Although it’s not the first device of its kind, there is something very special about this wrist-worn jammer. As the paper explaining the science behind the new design explains: “[Current] jammers are also directional, requiring users to point the jammer to a microphone; instead, our wearable bracelet is built in a ring-layout that allows it to jam in multiple directions.

“This is beneficial in that it allows our jammer to protect against microphones hidden out of sight.”

What’s more, the professors behind the gadget explain that because of people’s tendency to “speak” with their hands while talking, this wearable jammer design is extra effective at blocking hidden microphones at is moves around and is always located in close proximity to the speaker’s mouth.

According to the New York Times, Zhao and Zheng believe this privacy-focused bracelet could be produced for the mass market for some $20.

Unfortunately, at the moment it doesn’t look like they intend to do so at any kind of scale.
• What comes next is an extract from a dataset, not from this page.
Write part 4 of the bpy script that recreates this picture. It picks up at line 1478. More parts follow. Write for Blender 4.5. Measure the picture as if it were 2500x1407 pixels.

That’s where the freely available online instructions come in.

“This [GitHub repository] provides simulation source code, hardware design, firmware and schematics to replicate our results and prototypes in the paper,” the authors behind the design explained.

If you’re not confident enough in your ability to cobble together a cutting-edge wearable ultrasonic wave bracelet, then you could always just hit the “Mute” switch on your nearest Google Home or Amazon Echo.